In a statement earlier this month responding to a social media post from Hawley criticizing the project, Invenergy accused the senator of ​“trying to deprive Americans billions of dollars in energy cost savings, thousands of jobs, grid reliability and national security, all in an era of exponentially growing demand.”

A map of Phase 1 and Phase 2 of the Grain Belt Express transmission project
(Grain Belt Express)

The U.S. faces a looming crisis as new data centers, factories, and broader economic growth cause electricity demand to rise faster than supply is forecast to grow.

Solar, wind, and batteries have made up more than 90% of new energy built in recent years, and are the only resources that can be constructed rapidly enough to meet surging demand in the near term. Other energy resources have far slower development times, including fossil-gas power plants, which currently face manufacturing bottlenecks that will take years to resolve.

In addition to headwinds from Trump and the GOP-led Congress, which just eliminated federal tax credits for solar and wind, the main factor that threatens to hold back clean-energy development is a lack of space on the grid.

The U.S. lags in building the new high-voltage transmission lines that grid experts say are necessary to bring even more new solar, wind, and batteries online. These lines carry clean power from where it’s cheap to produce to where the most energy is consumed, like cities, and building more of them can reduce grid congestion, improve power system reliability, and lower electricity rates.

The Grain Belt Express has won approval from utility regulators in Kansas, Missouri, Illinois, and Indiana, and has received support from lawmakers and organizations representing farmers and large electricity consumers. But the project has also faced multiple challenges from landowners and farmers. Invenergy is currently contesting an Illinois court’s 2024 decision to overturn state regulatory approval for the project, made in response to a challenge from the Illinois Farm Bureau and landowner groups.

Missouri’s attorney general, a Republican, launched an investigation into the project earlier this month, accusing Invenergy of inflating economic benefits and overstating cost savings it would deliver. Invenergy contested the validity of that challenge in a letter to Energy Secretary Wright, saying that all relevant issues have already been decided by state courts and regulators.

It’s common for large-scale transmission projects, which traverse hundreds of miles across many different municipalities, counties, and states, to get bogged down in court battles. It’s a big reason why it takes so long to build new power lines in the U.S. But the Trump administration’s decision to cancel financing for the project is uncharted territory, and the impact is still unclear.

Should the project be delayed, it’d be a major setback for the U.S.’s already-sluggish transmission buildout.

The U.S. needs far more transmission to be built to lower energy costs and reduce the increasing threat of blackouts caused by extreme weather, according to reports from groups ranging from the Department of Energy and the North American Electric Reliability Corp. to the Massachusetts Institute of Technology and Princeton University.
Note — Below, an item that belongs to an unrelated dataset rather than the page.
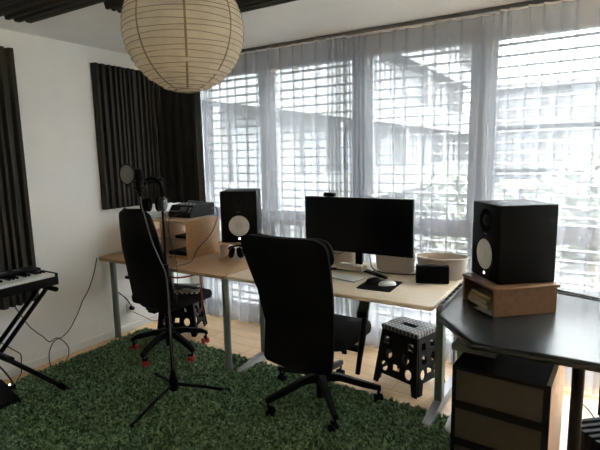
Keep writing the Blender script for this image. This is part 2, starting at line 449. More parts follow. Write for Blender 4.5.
# corner blocks: diagonal across the corner of left wall and window wall
def corner(k):
    z0 = 1.10+k*.583; z1 = z0+.5825
    A = Vector((.052, 3.06)); B = Vector((.40, 3.235)); d = (B-A); n = Vector((d.y, -d.x)).normalized()
    rnd = random.Random(5); P = []
    m = 5; w = d.length
    for i in range(m):
        p0, p1 = i/m, (i+1)/m
        for q, h in ((.08, .0), (.3, .045), (.62, .05), (.9, .004)):
            P.append(A+d*(p0+(p1-p0)*q)+n*h)
    P.append(B); P += [Vector((.40, 3.25)), Vector((.03, 3.25)), Vector((.03, 3.06))]
    return tag(MB().prism([(p.x, p.y) for p in P], z0, z1).build('corner_bass_trap', M['foam_deep']),
        'dark foam corner block beside the left curtain edge, %s one' % ('lower' if k == 0 else 'upper'), 'acoustic foam', 'corner foam blocks')
corner(0); corner(1)
for x0, y0, lab in ((.42, 1.22, 'dark ribbed ceiling foam tile at the top left, nearest the left wall'), (1.0, 1.22, 'dark ribbed ceiling foam tile left of the lantern cord, second from the left wall'),
                    (1.06, 1.805, 'dark ribbed ceiling foam tile nearest the window, left behind the lantern'), (1.64, 1.805, 'dark ribbed ceiling foam tile nearest the window, right of the lantern')):
    foam('acoustic_foam_tile', lab, lambda a, b, d, x0=x0, y0=y0: (x0+b, y0+a, H-.001-d), .555, .576, .05, 31, .055, M['foam'], 'ceiling foam tiles')

# ------------------------------------------------------------------ paper lantern
def lantern():
    c = Vector((2.065, 1.39, 1.99)); r = .226
    t = thing('paper_lantern', 'large round beige paper lantern hanging from the ceiling', 'lamp', c)
    sh = MB(); n = 64; rows = 44; vs = []; fs = []
    ribs = 29
    a0, a1 = math.acos(.975), math.acos(-.975)
    rnd = random.Random(2)
    offs = [rnd.uniform(-.004, .004) for _ in range(ribs+2)]
    for i in range(rows*2+1):
        f = i/(rows*2); th = a0+(a1-a0)*f
        q = f*ribs; fr = q-math.floor(q)
        for j in range(n):
            ph = 2*PI*j/n
            rr = r*(1-.010*math.sin(PI*fr))+.0025*math.sin(5*ph+q*1.7)*math.sin(PI*fr)
            dz = .003*math.sin(3*ph+int(q)*2.1)
            vs.append((rr*math.sin(th)*math.cos(ph), rr*math.sin(th)*math.sin(ph), rr*math.cos(th)+dz))
    for i in range(rows*2):
        for j in range(n): fs.append((i*n+j, i*n+(j+1) % n, (i+1)*n+(j+1) % n, (i+1)*n+j))
    sh.add(vs, fs, True); shade = sh.build('shade', M['paper'], t, sharp=80)
    w = MB()
    for i in range(ribs+1):
        th = a0+(a1-a0)*i/ribs
        w.tube([((r+.0008)*math.sin(th)*math.cos(2*PI*j/48), (r+.0008)*math.sin(th)*math.sin(2*PI*j/48), (r+.0008)*math.cos(th)+.003*math.sin(3*2*PI*j/48+i*2.1)) for j in range(48)], .0013, 5, closed=True)
    w.build('wire_ribs', M['wire'], shade)
    sm = MB()
    for k in range(8):
        ph = 2*PI*k/8+.01; vs = []
        for i in range(41):
            th = a0+(a1-a0)*i/40
            for d in (-.004, .004):
                pp = ph+d/max(.08, r*math.sin(th)); rr = r+.0012
                vs.append((rr*math.sin(th)*math.cos(pp), rr*math.sin(th)*math.sin(pp), rr*math.cos(th)))
        sm.add(vs, [(2*i, 2*i+1, 2*i+3, 2*i+2) for i in range(40)], True)
    sm.build('paper_seams', M['paperseam'], shade)
    rb = r*math.sin(a0)
    for z in (-1, 1):
        MB().tube([(rb*math.cos(2*PI*j/32), rb*math.sin(2*PI*j/32), z*r*.975) for j in range(32)], .003, 6, closed=True).build('rim', M['page'], t)
    MB().tube([(0, 0, .03), (0, 0, H-c.z-.02)], .003, 6).build('cord', M['white'], t)
    MB().lathe([(0, H-c.z), (.05, H-c.z), (.045, H-c.z-.02), (.006, H-c.z-.03), (0, H-c.z-.03)], 24).build('ceiling_rose', M['white'], t)
    MB().lathe([(0, -.07), (.025, -.06), (.032, -.035), (.02, 0), (.018, .04), (0, .045)], 16).build('bulb', M['white'], t)
lantern()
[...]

Over the past decade, the number of miles of long-range, high-voltage transmission built across the country has fallen, even as utility transmission spending has risen. A report released this week by advocacy group Americans for a Clean Energy Grid and consultancy Grid Strategies found that only 322 miles of high-voltage transmission lines were completed last year, the third-lowest buildout of the past 15 years, and well below the nearly 4,000 miles built in 2013.

“The Grain Belt Express represents a critical opportunity to modernize the grid, lower electricity costs, and deliver reliable energy across multiple states,” Christina Hayes, executive director of Americans for a Clean Energy Grid, told Canary Media in a Wednesday email. ​“We encourage the administration to take a fresh look at the value this project brings to achieving its own goals for economic growth and energy dominance.”